Exactly repeat the material, dropping every picture from the copy.

**** Collected material ****

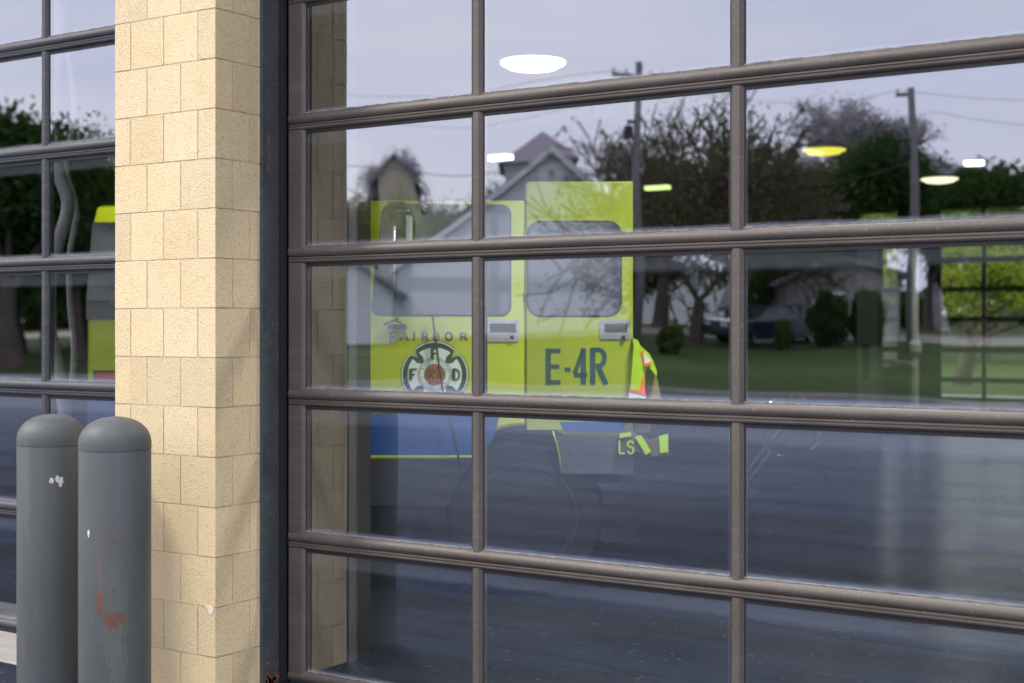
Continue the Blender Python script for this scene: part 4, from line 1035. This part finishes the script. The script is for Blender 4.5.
shrub(872, 47, 292, 36, 'round dark shrub at the right corner of the shaded garage', seed=4)
shrub(785, 47, 318, 18, 'small yellow green shrub left of the shaded garage', 'leaf_mid', seed=5)
shrub(672, 44, 330, 26, 'low green shrub left of the forked trunk', 'leaf_mid', seed=6)
shrub(745, 56, 305, 40, 'dark shrub near the blue car', seed=7)
# ------------------------------------------------------------------ utility poles and wires
def upole(px, z, toppy, armpy, label, lean=0, armw=.85):
    p_ = mir(px, z); gz = terr(p_.y); h_ = hgt(toppy, z)-gz
    t = empty('utility_pole', (p_.x,p_.y,gz), label, 'utility pole', 'utility poles along the street')
    t.rotation_euler = (0, lean, R(-33.4))
    q = MB(); q.tube([(0,0,-.3),(0,0,h_*.5),(0,0,h_)], [.17,.14,.11], 14); q.build('shaft', M['wood_pole'], t, smooth=True)
    ha = hgt(armpy, z)-gz; q = MB(); q.box(-armw,.85 if armw > .5 else .1,-.20,-.13,ha-.06,ha+.06); arm = q.build('crossarm', M['wood_pole'], t)
    for x in ((-.78,-.4,.4,.78) if armw > .5 else (-.4,)):
        q = MB(); q.lathe([(.02,0),(.05,.02),(.06,.08),(.04,.14),(.01,.2)], 10, c=(x,-.165,ha+.06)); q.build('insulator', M['trim'], arm)
    q = MB(); q.box(-.35,-.12,-.1,.1,ha-1.6,ha-1.5); q.lathe([(.05,0),(.16,.02),(.16,.4),(.05,.45)], 12, c=(-.3,0,ha-2.1)); q.build('hardware', M['steel_dark'], t)
    return p_, ha+gz, gz
P1 = upole(636, 46, 62, 76, 'utility pole with a crossarm rising from the forked tree')
P2 = upole(917, 44, 86, 92, 'leaning dark utility pole right of the dark leafy tree', lean=R(-1.2), armw=.45)
P0 = upole(205, 50, 70, 84, 'utility pole mirrored behind the block pillar')
P3 = upole(1290, 46, 70, 84, 'utility pole far to the right beyond the panes')
def wire(a_, b_, sag, label, r=.008):
    q = MB(); pts = [a_.lerp(b_, i/24) - Vector((0,0,sag*4*(i/24)*(1-i/24))) for i in range(25)]
    q.tube(pts, r, 5); prop(q.build('wire', M['steel_dark']), label, 'wire', 'overhead wires')
def tp(P, dx, h): v = Vector((P[0].x+dx, P[0].y, h)); return v
for (A, B, nm) in ((P0,P1,'between the pole behind the pillar and the one in the forked tree'),(P1,P2,'between the forked tree pole and the leaning pole'),(P2,P3,'running right from the leaning pole')):
    wire(tp(A,-.6,A[1]+.2), tp(B,-.6,B[1]+.2), .7, 'upper overhead wire '+nm); wire(tp(A,.6,A[1]-.7), tp(B,.6,B[1]-.7), .9, 'middle overhead wire '+nm); wire(tp(A,0,A[1]-2.1), tp(B,0,B[1]-2.2), 1.0, 'lowest thick cable '+nm, .016)
# ------------------------------------------------------------------ behind the building, seen through it
GB = 'trees behind the station seen through the rear doors'
tree('lime', 962, 37.5, 205, 'spring green tree with a stout trunk just outside the rear door', GB, direct=True, widthpx=230, rz=1)
for i, (px, z, py, w, k, lb) in enumerate(((900,62,150,150,'mid','green tree beyond the narrow rear window'),(985,66,170,150,'lime','yellow green tree at the back of the rear lawn'),(1050,60,160,160,'mid','green tree at the back right of the rear lawn'),(935,70,150,150,'lime','yellow green tree behind the stout trunk'),(1010,75,140,160,'mid','tall green tree farthest behind the rear doors'),(880,50,190,90,'lime','yellow green tree left of the rear lawn'))):
    tree(k, px, z, py, lb, GB, direct=True, widthpx=w, rz=i)
p0, p1 = at(800, 72), at(1150, 72); q = MB(); n = 90
t = empty('board_fence', (p0.x,p0.y,0), 'weathered grey board fence along the back of the rear lawn', 'fence')
d_ = (p1-p0); 
for i in range(n):
    a_ = d_*(i/n); q.box(a_.x, a_.x+d_.length/n*.9*d_.normalized().x, a_.y-.02, a_.y+.02, 0, 1.5)
q.build('boards', M['fence'], t)
# far woods that read as one mass, across the street and behind the station
def wood(name, pts, n, hmax, seed, mt, label):
    rnd = random.Random(seed); q = MB()
    for _ in range(n):
        u = rnd.random()*(len(pts)-1); i = int(u); f = u-i; a_, b_ = Vector(pts[i]), Vector(pts[i+1])
        c = a_.lerp(b_, f) + Vector((rnd.uniform(-3,3), rnd.uniform(-6,6), 0))
        top = hmax*(.72+.28*math.sin(c.x*.21+seed)*math.sin(c.x*.083+1)+.12*math.sin(c.x*.9))
        c.z = 1.0 + rnd.random()**.8*top
        a2 = Vector((rnd.uniform(-1,1),rnd.uniform(-1,1),rnd.uniform(-1,1))).normalized(); b2 = a2.cross(Vector((rnd.uniform(-1,1),rnd.uniform(-1,1),rnd.uniform(-1,1)))).normalized(); s_ = rnd.uniform(.2,.5)
        k = len(q.v); q.v += [tuple(c-a2*s_),tuple(c+b2*s_*.6),tuple(c+a2*s_),tuple(c-b2*s_*.6)]; q.f.append((k,k+1,k+2,k+3)); q.mi.append(0)
    prop(q.build(name, M[mt]), label, 'wood', kind='stuff')
far = [tuple(mir(px, 118)) for px in (-500,-250,0,250,500,750,1000,1250,1600)]
wood('distant_wood', far, 60000, 7.5, 3, 'leaf_dark', 'dark far wood across the street behind the houses')
rear = [tuple(at(px, 92)) for px in (600,850,1050,1300,1700)]
wood('distant_wood', rear, 20000, 6, 5, 'leaf_mid', 'green wood behind the rear lawn seen through the rear doors')
# ------------------------------------------------------------------ camera and render
cd = bpy.data.cameras.new('camera'); cam = bpy.data.objects.new('camera', cd); COL.objects.link(cam)
cam.location = (0, CAMY, CAMZ); cam.rotation_euler = (R(90), 0, YAW); cd.sensor_width = 36; cd.lens = FPX*36/1024
cd.shift_y = -(341.5-HOR)/1024; cd.clip_end = 3000; cd.clip_start = .05
cd.dof.use_dof = True; cd.dof.focus_distance = 5.7; cd.dof.aperture_fstop = 2.5
S.camera = cam
S.view_settings.view_transform = 'Standard'; S.view_settings.look = 'None'; S.view_settings.exposure = -.08; S.view_settings.gamma = 1
S.render.engine = 'CYCLES'
S.cycles.max_bounces = 10; S.cycles.transparent_max_bounces = 16; S.cycles.glossy_bounces = 5; S.cycles.diffuse_bounces = 4
S.cycles.use_denoising = True; S.cycles.caustics_reflective = False; S.cycles.caustics_refractive = False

****

_Problem solution_:
Continue the Blender Python script for this scene: part 4, from line 1035. This part finishes the script. The script is for Blender 4.5.
shrub(872, 47, 292, 36, 'round dark shrub at the right corner of the shaded garage', seed=4)
shrub(785, 47, 318, 18, 'small yellow green shrub left of the shaded garage', 'leaf_mid', seed=5)
shrub(672, 44, 330, 26, 'low green shrub left of the forked trunk', 'leaf_mid', seed=6)
shrub(745, 56, 305, 40, 'dark shrub near the blue car', seed=7)
# ------------------------------------------------------------------ utility poles and wires
def upole(px, z, toppy, armpy, label, lean=0, armw=.85):
    p_ = mir(px, z); gz = terr(p_.y); h_ = hgt(toppy, z)-gz
    t = empty('utility_pole', (p_.x,p_.y,gz), label, 'utility pole', 'utility poles along the street')
    t.rotation_euler = (0, lean, R(-33.4))
    q = MB(); q.tube([(0,0,-.3),(0,0,h_*.5),(0,0,h_)], [.17,.14,.11], 14); q.build('shaft', M['wood_pole'], t, smooth=True)
    ha = hgt(armpy, z)-gz; q = MB(); q.box(-armw,.85 if armw > .5 else .1,-.20,-.13,ha-.06,ha+.06); arm = q.build('crossarm', M['wood_pole'], t)
    for x in ((-.78,-.4,.4,.78) if armw > .5 else (-.4,)):
        q = MB(); q.lathe([(.02,0),(.05,.02),(.06,.08),(.04,.14),(.01,.2)], 10, c=(x,-.165,ha+.06)); q.build('insulator', M['trim'], arm)
    q = MB(); q.box(-.35,-.12,-.1,.1,ha-1.6,ha-1.5); q.lathe([(.05,0),(.16,.02),(.16,.4),(.05,.45)], 12, c=(-.3,0,ha-2.1)); q.build('hardware', M['steel_dark'], t)
    return p_, ha+gz, gz
P1 = upole(636, 46, 62, 76, 'utility pole with a crossarm rising from the forked tree')
P2 = upole(917, 44, 86, 92, 'leaning dark utility pole right of the dark leafy tree', lean=R(-1.2), armw=.45)
P0 = upole(205, 50, 70, 84, 'utility pole mirrored behind the block pillar')
P3 = upole(1290, 46, 70, 84, 'utility pole far to the right beyond the panes')
def wire(a_, b_, sag, label, r=.008):
    q = MB(); pts = [a_.lerp(b_, i/24) - Vector((0,0,sag*4*(i/24)*(1-i/24))) for i in range(25)]
    q.tube(pts, r, 5); prop(q.build('wire', M['steel_dark']), label, 'wire', 'overhead wires')
def tp(P, dx, h): v = Vector((P[0].x+dx, P[0].y, h)); return v
for (A, B, nm) in ((P0,P1,'between the pole behind the pillar and the one in the forked tree'),(P1,P2,'between the forked tree pole and the leaning pole'),(P2,P3,'running right from the leaning pole')):
    wire(tp(A,-.6,A[1]+.2), tp(B,-.6,B[1]+.2), .7, 'upper overhead wire '+nm); wire(tp(A,.6,A[1]-.7), tp(B,.6,B[1]-.7), .9, 'middle overhead wire '+nm); wire(tp(A,0,A[1]-2.1), tp(B,0,B[1]-2.2), 1.0, 'lowest thick cable '+nm, .016)
# ------------------------------------------------------------------ behind the building, seen through it
GB = 'trees behind the station seen through the rear doors'
tree('lime', 962, 37.5, 205, 'spring green tree with a stout trunk just outside the rear door', GB, direct=True, widthpx=230, rz=1)
for i, (px, z, py, w, k, lb) in enumerate(((900,62,150,150,'mid','green tree beyond the narrow rear window'),(985,66,170,150,'lime','yellow green tree at the back of the rear lawn'),(1050,60,160,160,'mid','green tree at the back right of the rear lawn'),(935,70,150,150,'lime','yellow green tree behind the stout trunk'),(1010,75,140,160,'mid','tall green tree farthest behind the rear doors'),(880,50,190,90,'lime','yellow green tree left of the rear lawn'))):
    tree(k, px, z, py, lb, GB, direct=True, widthpx=w, rz=i)
p0, p1 = at(800, 72), at(1150, 72); q = MB(); n = 90
t = empty('board_fence', (p0.x,p0.y,0), 'weathered grey board fence along the back of the rear lawn', 'fence')
d_ = (p1-p0); 
for i in range(n):
    a_ = d_*(i/n); q.box(a_.x, a_.x+d_.length/n*.9*d_.normalized().x, a_.y-.02, a_.y+.02, 0, 1.5)
q.build('boards', M['fence'], t)
# far woods that read as one mass, across the street and behind the station
def wood(name, pts, n, hmax, seed, mt, label):
    rnd = random.Random(seed); q = MB()
    for _ in range(n):
        u = rnd.random()*(len(pts)-1); i = int(u); f = u-i; a_, b_ = Vector(pts[i]), Vector(pts[i+1])
        c = a_.lerp(b_, f) + Vector((rnd.uniform(-3,3), rnd.uniform(-6,6), 0))
        top = hmax*(.72+.28*math.sin(c.x*.21+seed)*math.sin(c.x*.083+1)+.12*math.sin(c.x*.9))
        c.z = 1.0 + rnd.random()**.8*top
        a2 = Vector((rnd.uniform(-1,1),rnd.uniform(-1,1),rnd.uniform(-1,1))).normalized(); b2 = a2.cross(Vector((rnd.uniform(-1,1),rnd.uniform(-1,1),rnd.uniform(-1,1)))).normalized(); s_ = rnd.uniform(.2,.5)
        k = len(q.v); q.v += [tuple(c-a2*s_),tuple(c+b2*s_*.6),tuple(c+a2*s_),tuple(c-b2*s_*.6)]; q.f.append((k,k+1,k+2,k+3)); q.mi.append(0)
    prop(q.build(name, M[mt]), label, 'wood', kind='stuff')
far = [tuple(mir(px, 118)) for px in (-500,-250,0,250,500,750,1000,1250,1600)]
wood('distant_wood', far, 60000, 7.5, 3, 'leaf_dark', 'dark far wood across the street behind the houses')
rear = [tuple(at(px, 92)) for px in (600,850,1050,1300,1700)]
wood('distant_wood', rear, 20000, 6, 5, 'leaf_mid', 'green wood behind the rear lawn seen through the rear doors')
# ------------------------------------------------------------------ camera and render
cd = bpy.data.cameras.new('camera'); cam = bpy.data.objects.new('camera', cd); COL.objects.link(cam)
cam.location = (0, CAMY, CAMZ); cam.rotation_euler = (R(90), 0, YAW); cd.sensor_width = 36; cd.lens = FPX*36/1024
cd.shift_y = -(341.5-HOR)/1024; cd.clip_end = 3000; cd.clip_start = .05
cd.dof.use_dof = True; cd.dof.focus_distance = 5.7; cd.dof.aperture_fstop = 2.5
S.camera = cam
S.view_settings.view_transform = 'Standard'; S.view_settings.look = 'None'; S.view_settings.exposure = -.08; S.view_settings.gamma = 1
S.render.engine = 'CYCLES'
S.cycles.max_bounces = 10; S.cycles.transparent_max_bounces = 16; S.cycles.glossy_bounces = 5; S.cycles.diffuse_bounces = 4
S.cycles.use_denoising = True; S.cycles.caustics_reflective = False; S.cycles.caustics_refractive = False